Seit Anfang 2015 sendet die Sonne Aufnahmen zurück, die tagtäglich immer besser und schärfer werden. Hier die jüngste Aufnahme/Animation, die Ende Juni geschossen wurden, in welcher sich Pluto in der Mitte befindet und von Charon umkreist wird (dies ist jedoch nur in dieser Darstellung so. Tatsächlich kreisen Pluto und Charon gemeinsam um einen  Massenschwerpunkt, der sich außerhalb des Pluto befindet).

 

 

Auch die Annäherung von New Horizons and das System ist gut zu erkennen. Im Laufe der 6 Tage, in welchem die 6 Aufnahmen der Animation geschossen wurden, hat sich die Entfernung von New Horizons zu Pluto von 24 Millionen Kilometer auf 18 Millionen Kilometer reduziert.

Und bereits diese Aufnahmen zeigen neue und unerwartete Details: Woher kommt z.B. die rote Farbe des Pluto? Was sind die dunklen und hellen Gebiete auf seiner Oberfläche? Was ist der schwarze Fleck auf Charon?

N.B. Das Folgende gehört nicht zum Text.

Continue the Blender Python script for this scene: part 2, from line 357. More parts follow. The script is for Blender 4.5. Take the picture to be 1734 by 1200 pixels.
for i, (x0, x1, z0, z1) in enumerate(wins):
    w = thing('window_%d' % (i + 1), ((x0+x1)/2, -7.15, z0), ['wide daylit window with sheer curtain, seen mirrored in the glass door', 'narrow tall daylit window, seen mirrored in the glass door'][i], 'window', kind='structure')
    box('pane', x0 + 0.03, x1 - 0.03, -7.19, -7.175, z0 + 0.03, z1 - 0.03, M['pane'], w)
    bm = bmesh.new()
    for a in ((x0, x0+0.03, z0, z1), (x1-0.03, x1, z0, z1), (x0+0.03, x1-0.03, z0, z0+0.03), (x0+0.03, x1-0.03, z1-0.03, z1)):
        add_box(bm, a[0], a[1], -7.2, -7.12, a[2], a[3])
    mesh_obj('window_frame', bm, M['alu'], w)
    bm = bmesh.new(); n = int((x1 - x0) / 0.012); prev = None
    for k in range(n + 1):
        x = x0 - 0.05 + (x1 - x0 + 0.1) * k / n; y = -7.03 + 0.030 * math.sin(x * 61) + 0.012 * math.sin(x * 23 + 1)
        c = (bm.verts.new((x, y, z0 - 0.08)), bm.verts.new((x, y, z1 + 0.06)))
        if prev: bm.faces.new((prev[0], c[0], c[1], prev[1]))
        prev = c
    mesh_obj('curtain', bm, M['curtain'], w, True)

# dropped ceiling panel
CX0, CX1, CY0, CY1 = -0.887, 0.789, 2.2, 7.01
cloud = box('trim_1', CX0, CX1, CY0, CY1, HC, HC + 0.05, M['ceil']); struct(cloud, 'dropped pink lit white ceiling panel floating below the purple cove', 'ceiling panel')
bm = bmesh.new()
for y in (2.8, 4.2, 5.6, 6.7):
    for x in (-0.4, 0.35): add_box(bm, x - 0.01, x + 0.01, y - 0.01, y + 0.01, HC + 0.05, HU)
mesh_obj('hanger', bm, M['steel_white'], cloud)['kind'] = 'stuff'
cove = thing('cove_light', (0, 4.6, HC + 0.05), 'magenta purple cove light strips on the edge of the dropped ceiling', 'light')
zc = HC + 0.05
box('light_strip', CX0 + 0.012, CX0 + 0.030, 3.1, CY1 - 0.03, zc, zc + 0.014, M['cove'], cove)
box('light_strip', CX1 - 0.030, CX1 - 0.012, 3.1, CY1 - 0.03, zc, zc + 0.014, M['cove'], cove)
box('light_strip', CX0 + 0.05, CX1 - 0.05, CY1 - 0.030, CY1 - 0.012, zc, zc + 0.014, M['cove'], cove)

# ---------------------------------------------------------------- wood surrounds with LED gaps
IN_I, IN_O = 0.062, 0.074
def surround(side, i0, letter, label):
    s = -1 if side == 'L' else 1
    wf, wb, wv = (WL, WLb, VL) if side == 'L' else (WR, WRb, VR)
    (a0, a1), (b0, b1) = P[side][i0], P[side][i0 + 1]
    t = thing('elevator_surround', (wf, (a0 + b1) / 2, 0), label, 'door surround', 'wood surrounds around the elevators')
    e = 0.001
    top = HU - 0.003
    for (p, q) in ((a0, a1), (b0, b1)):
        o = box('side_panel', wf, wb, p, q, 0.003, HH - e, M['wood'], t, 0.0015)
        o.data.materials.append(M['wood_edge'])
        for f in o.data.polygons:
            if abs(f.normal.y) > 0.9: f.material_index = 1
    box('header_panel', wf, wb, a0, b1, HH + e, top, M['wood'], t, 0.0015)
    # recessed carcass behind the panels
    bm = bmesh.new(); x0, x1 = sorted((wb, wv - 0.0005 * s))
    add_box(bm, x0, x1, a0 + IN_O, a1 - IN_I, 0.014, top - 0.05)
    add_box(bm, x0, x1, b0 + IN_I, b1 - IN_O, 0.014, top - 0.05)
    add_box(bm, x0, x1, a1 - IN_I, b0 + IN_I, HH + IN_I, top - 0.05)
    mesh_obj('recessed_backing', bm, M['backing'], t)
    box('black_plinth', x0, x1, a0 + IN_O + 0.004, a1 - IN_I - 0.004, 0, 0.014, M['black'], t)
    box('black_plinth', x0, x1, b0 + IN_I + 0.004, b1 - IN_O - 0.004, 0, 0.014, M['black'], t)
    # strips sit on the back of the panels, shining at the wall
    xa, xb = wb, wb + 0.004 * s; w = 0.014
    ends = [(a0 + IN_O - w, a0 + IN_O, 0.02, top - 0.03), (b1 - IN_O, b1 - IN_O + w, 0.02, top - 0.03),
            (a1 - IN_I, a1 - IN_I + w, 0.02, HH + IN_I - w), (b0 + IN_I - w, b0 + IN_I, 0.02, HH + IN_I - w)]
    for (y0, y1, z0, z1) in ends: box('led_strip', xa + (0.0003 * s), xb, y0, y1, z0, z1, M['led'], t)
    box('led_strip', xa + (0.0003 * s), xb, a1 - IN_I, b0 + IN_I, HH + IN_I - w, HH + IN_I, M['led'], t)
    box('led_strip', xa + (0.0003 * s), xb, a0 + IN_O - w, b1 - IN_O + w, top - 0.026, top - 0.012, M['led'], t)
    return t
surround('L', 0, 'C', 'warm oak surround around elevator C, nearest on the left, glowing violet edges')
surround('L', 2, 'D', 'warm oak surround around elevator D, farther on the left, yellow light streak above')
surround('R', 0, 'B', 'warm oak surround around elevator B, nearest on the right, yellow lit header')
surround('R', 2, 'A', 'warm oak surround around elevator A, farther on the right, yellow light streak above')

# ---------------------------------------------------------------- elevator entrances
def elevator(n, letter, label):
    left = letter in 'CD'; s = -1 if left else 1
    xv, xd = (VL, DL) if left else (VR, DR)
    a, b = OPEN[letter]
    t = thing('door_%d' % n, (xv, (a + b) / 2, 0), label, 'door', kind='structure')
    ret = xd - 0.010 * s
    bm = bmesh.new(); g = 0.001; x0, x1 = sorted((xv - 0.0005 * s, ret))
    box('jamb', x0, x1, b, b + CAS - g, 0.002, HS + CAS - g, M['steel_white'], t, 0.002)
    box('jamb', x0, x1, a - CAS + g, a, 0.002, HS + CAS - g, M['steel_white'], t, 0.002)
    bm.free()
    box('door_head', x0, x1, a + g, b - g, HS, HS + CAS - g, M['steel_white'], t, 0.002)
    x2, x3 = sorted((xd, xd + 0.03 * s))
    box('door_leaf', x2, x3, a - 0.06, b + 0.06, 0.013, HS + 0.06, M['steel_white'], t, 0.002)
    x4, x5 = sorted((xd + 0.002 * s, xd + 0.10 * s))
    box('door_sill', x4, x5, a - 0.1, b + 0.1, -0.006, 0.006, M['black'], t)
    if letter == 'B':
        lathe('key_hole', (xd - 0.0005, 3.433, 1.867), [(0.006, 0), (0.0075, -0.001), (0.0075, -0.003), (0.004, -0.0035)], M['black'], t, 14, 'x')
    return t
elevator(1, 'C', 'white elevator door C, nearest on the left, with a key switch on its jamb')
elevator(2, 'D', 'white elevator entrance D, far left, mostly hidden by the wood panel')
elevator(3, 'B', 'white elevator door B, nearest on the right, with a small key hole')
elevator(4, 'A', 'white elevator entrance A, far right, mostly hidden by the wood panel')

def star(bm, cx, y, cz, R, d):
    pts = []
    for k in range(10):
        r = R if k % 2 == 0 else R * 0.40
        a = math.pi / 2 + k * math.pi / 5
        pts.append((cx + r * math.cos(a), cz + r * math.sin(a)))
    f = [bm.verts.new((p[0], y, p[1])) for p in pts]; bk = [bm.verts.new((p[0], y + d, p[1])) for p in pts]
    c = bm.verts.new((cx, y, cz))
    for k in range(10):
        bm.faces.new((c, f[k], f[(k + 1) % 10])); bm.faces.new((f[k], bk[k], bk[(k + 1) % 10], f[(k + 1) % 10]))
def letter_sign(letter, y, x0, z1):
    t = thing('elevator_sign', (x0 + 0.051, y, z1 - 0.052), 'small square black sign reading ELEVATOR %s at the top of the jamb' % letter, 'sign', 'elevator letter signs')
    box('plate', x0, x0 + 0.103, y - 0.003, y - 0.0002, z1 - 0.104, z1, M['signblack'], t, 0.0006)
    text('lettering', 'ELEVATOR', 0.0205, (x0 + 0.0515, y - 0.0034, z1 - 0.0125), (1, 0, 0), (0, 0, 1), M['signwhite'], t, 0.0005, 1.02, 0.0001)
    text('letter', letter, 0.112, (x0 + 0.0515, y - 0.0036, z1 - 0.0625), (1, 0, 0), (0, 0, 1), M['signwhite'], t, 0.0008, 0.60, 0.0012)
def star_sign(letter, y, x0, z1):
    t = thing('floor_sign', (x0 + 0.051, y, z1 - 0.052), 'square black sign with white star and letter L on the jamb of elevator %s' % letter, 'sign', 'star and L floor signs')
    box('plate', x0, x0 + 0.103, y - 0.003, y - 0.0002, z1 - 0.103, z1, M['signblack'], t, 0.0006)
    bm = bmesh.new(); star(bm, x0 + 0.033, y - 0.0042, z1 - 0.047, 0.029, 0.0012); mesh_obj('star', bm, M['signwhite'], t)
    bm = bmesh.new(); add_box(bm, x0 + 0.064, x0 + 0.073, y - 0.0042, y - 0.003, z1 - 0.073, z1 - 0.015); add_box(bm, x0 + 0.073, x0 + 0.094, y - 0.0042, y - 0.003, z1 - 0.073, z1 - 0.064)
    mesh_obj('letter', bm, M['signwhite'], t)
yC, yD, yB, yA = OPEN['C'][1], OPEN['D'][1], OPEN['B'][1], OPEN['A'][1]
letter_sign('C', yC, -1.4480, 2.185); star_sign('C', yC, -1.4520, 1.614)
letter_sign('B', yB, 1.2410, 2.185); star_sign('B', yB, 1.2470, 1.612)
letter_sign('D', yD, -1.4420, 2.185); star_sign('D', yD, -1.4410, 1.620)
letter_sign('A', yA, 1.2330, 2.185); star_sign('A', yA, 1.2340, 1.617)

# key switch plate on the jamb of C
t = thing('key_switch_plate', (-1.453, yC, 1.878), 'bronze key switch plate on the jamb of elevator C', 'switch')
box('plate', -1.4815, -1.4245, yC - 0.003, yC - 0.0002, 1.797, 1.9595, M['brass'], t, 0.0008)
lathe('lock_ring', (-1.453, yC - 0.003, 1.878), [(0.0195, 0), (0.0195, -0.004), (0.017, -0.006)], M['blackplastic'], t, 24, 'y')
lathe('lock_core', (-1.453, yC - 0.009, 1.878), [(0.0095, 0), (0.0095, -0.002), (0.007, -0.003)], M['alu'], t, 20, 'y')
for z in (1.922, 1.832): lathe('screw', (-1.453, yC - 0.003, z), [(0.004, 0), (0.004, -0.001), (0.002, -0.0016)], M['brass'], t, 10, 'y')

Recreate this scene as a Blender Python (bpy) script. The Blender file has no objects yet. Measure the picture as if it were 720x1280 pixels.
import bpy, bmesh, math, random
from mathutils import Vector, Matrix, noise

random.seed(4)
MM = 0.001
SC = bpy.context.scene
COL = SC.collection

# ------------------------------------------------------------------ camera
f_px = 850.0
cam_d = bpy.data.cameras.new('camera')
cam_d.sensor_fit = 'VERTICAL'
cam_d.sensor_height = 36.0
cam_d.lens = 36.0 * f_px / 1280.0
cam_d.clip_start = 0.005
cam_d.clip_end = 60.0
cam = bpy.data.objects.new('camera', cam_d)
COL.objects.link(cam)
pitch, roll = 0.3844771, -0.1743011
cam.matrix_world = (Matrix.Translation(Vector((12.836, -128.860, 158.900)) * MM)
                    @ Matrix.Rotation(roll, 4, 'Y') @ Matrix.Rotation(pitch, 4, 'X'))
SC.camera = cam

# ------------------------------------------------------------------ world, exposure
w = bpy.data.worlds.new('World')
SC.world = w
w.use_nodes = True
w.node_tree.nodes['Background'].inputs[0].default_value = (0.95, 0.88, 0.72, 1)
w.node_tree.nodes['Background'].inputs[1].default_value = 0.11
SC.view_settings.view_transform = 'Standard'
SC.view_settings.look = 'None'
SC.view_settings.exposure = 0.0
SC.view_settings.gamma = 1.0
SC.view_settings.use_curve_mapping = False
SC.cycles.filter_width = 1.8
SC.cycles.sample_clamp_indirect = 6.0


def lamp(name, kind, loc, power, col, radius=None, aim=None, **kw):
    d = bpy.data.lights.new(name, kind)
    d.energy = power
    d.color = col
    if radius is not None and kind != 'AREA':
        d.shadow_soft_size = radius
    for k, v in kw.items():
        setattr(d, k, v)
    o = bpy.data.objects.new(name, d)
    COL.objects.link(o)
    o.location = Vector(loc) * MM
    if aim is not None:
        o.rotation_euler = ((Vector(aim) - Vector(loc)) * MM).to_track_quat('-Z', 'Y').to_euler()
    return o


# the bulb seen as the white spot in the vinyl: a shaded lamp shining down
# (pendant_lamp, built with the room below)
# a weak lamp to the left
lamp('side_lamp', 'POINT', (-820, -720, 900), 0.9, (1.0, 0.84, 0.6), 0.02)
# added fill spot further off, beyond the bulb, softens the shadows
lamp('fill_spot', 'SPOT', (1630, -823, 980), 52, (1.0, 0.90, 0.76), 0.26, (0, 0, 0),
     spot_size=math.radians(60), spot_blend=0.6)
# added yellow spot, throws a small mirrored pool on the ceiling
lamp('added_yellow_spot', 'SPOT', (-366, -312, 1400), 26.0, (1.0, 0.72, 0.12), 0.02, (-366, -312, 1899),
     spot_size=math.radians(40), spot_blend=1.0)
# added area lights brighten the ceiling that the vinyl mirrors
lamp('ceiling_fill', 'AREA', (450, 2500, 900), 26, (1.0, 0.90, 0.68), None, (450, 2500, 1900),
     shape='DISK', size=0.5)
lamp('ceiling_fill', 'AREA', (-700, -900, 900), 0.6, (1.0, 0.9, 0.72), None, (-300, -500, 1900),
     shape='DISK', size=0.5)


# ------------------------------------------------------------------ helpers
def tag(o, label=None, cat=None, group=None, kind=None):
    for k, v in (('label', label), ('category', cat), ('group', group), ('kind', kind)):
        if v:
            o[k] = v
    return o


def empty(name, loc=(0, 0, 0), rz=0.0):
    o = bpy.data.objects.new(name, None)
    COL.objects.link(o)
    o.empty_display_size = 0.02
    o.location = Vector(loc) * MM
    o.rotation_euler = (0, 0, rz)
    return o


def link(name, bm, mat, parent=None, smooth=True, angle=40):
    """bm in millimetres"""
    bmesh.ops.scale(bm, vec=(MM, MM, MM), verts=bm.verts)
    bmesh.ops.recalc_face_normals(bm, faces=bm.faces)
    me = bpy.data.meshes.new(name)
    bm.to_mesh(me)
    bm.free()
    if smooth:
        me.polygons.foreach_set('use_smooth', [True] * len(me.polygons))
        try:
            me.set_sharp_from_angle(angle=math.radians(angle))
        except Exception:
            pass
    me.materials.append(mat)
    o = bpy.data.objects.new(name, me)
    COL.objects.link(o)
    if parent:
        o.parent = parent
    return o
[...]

Was werden wir in den nächsten Tagen wohl sonst noch alles entdecken?

Es wird also spannend bleiben. Der TV-Sender der NASA, NASA-TV, wird in den Tagen vor und nach dem Vorbeiflug exklusiv berichten. Hier könnt ihr live mit dabei sein https://www.nasa.gov/multimedia/nasatv/index.html

Wer sich die Wartezeit bis zum Vorbeiflug verkürzen will, kann ja mal in der Zwischenzeit herausfinden, wann hier auf der Erde #PlutoTime, also „Pluto-Zeit“ ist. Dieses nette online Tool https://solarsystem.nasa.gov/plutotime/ berechnet für die gerade gegebene geographische Position, wann es auf der Erde genauso hell sein wird, wie zur Mittagszeit auf Pluto. Da Pluto im Vergleich zur Erde ja noch viel weiter von der Sonne entfernt ist, erscheint diese nur mehr sehr schwach am Himmel, sodass die Pluto-Zeit am Abend oder am Morgen sein wird. Wer es ganz genau wissen will, kann es ja mal herausfinden.

Zum Schluss möchte ich euch noch dieses inspirierende Video ans Herz legen. HD und Kopfhörer sind schwer zu empfehlen!     

 

Ein historisches Ereignis erwartet uns. Die Menschheit wird eine völlig neue, aufregende und mysteriöse Welt zum ersten Mal zu Gesicht bekommen.

„Wer weiß, welche Wunder uns an diesen neuen Horizonten erwarten?